▶ [INSTRUCTIONS TO FOLLOW]: Every line that holds "high" should be shown.

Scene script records
┄┄┄┄┄┄┄┄┄┄
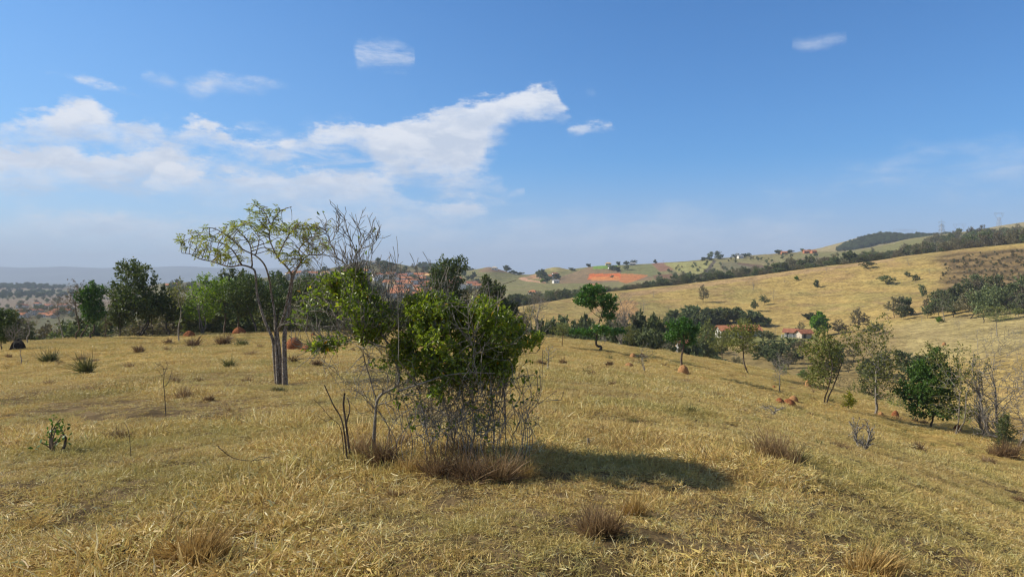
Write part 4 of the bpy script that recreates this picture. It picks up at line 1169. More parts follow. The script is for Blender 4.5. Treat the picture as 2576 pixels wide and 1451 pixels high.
def simple_woody(name, label, cat, lines, y, bark, sides=6, part='stems', growth=None, leaf=None, step=0.05, tip=0.0022, seed=1, group=None, per=2, size=0.05):
    """lines: (points, r0 px, r1 px, depth drift, on the ground?)"""
    g = np.random.default_rng(seed); sk = Skel(step); px = y / FPX
    for i, (pts, r0, r1, dys, gr) in enumerate(lines):
        A = P3(pts, y, dys)
        if gr: A[0, 2] = G(A[0, 0], A[0, 1]) - 0.04
        sk.limb(A, r0 * px, r1 * px, i > 0 and not gr)
    if growth:
        blobs = [(at(a, b, y), (rx * px, rd, rz * px)) for a, b, rx, rz, rd in growth[0]]
        sk.grow(blob_points(g, blobs, growth[1], 0.1), growth[2], growth[3], 60, (0, 0, .08), .3, gen=g, maxnodes=5000)
    sk.radii(tip, None, 2.2)
    root = np.array(sk.p[0]); root[2] = G(root[0], root[1])
    t = thing(name, label, cat, root, 0, group)
    V, F = sk.tube(sides); link(part, mesh_np(part, V - root, F, M[bark], smooth=True), t)
    if leaf: foliage('foliage', sk, M[leaf], per, size, 0.5, g, (sk.nch == 0) & (g.uniform(0, 1, len(sk.p)) < 0.8), 0.02, .3, t, True, .4, .01, root)
    return t

simple_woody('dead_stump', 'thick upright broken dark stump in brown grass at the left foot of the grey tree', 'stump', [([(884, 1105), (870, 1065), (864, 1020), (867, 988)], 6.5, 4.2, [0, .05], True), ([(870, 1065), (880, 1030), (874, 1000)], 3.5, 2, [0, .1], False)], 7.0, 'bark_brown', 7)
simple_woody('dead_stump', 'slanting pointed dead stem leaning left beside the broken stump', 'stump', [([(876, 1100), (862, 1065), (839, 1019), (816, 968)], 4.5, 2.6, [0, -.1], True)], 6.9, 'bark_brown', 7)
simple_woody('dead_branch', 'thin dark dead stem leaning far left from the foot of the grey tree', 'branch', [([(868, 1100), (858, 1080), (831, 1050), (808, 1022), (789, 1004)], 2.4, 1.1, [0, -.2], True), ([(831, 1050), (820, 1060), (800, 1045)], 1.2, .8, [-.1, -.2], False)], 6.8, 'bark_brown')
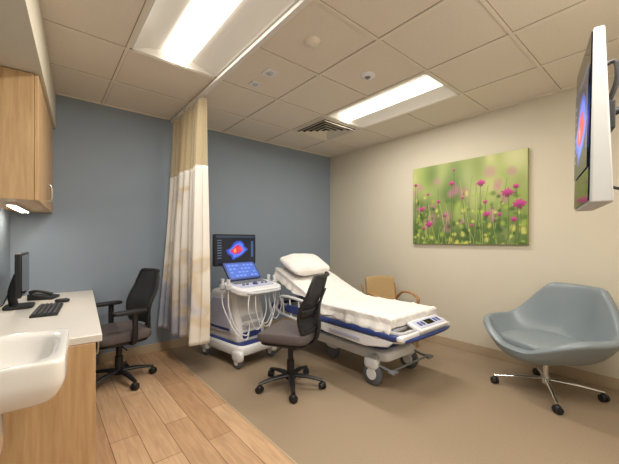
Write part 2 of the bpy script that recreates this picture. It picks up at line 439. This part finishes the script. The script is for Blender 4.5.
# desk items
t=thing('computer_monitor','black flat computer monitor on a stand on the worktop','monitor',LP(.66,.17,.781),LA+math.radians(91))
B().sq((0,.03,.009),(.24,.18,.018),.3,.4).obj('stand_base',mDark,t)
B().tube([(0,.06,.01),(0,.07,.12),(0,.035,.25)],.02,10,sp=4,flat=(1.4,.6)).obj('stand',mDark,t)
B().b2(-.25,.25,-.005,.03,.10,.42).obj('screen',mDark,t,bevel=.006)
B().b2(-.235,.235,-.008,-.004,.115,.405).obj('display_glass',mBlack,t)
B().tube([(0,.05,.2),(.05,.10,.1),(.06,.13,.02),(.1,.16,.006)],.004,6,sp=5).obj('cable',mDark,t)
t=thing('keyboard','black computer keyboard lying on the worktop','keyboard',LP(.95,.33,.78),LA+math.radians(88))
B().b2(-.22,.22,-.075,.075,0,.016).obj('body',mDark,t,bevel=.005)
b=B()
for r in range(5):
    for c in range(15): b.box((-.2+.0285*c,-.055+.027*r,.02),(.023,.022,.009))
b.obj('keys',M('key_grey',rgb(52,52,56),.5),t,bevel=.002)
t=thing('computer_mouse','small black mouse beside the keyboard','mouse',LP(.60,.40,.78),LA+math.radians(85))
B().sq((0,0,.016),(.06,.1,.032),.6,.7).obj('body',mDark,t)
B().cyl((0,-.03,.028),(0,-.02,.033),.006,n=10).obj('wheel',mGrey,t)
t=thing('desk_phone','black desk telephone with handset on the worktop','telephone',LP(.30,.26,.78),LA+math.radians(75))
b=B(); b.prism([(-.09,0),(.09,0),(.09,.02),(-.09,.055)],-.085,.085,lambda x,y,z:(z,-x,y)); b.obj('base',mDark,t,bevel=.005)
B().tube([(-.06,.08,.065),(-.06,.04,.078),(-.06,-.03,.065),(-.06,-.08,.045)],[.017,.011,.011,.017],10,sp=5).obj('handset',mDark,t)
B().box((.03,.04,.048),(.08,.045,.004),rotm('X',11)).obj('display',mGrey,t)

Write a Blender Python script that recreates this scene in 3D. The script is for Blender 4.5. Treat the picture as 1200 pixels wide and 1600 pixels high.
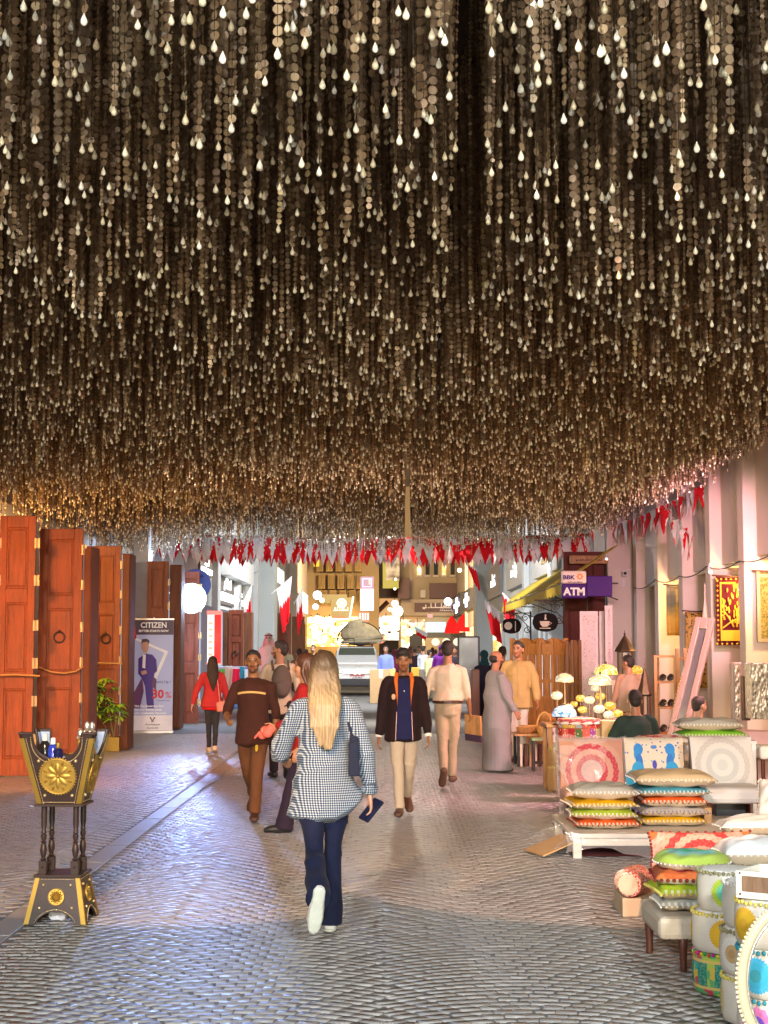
┄┄┄┄┄┄┄┄┄┄
▶ [EXERCISE SOLUTION]:
Write part 4 of the bpy script that recreates this picture. It picks up at line 1169. More parts follow. The script is for Blender 4.5. Treat the picture as 2576 pixels wide and 1451 pixels high.
Write a Blender Python script that recreates this scene in 3D. The script is for Blender 4.5. Treat the picture as 1200 pixels wide and 1600 pixels high.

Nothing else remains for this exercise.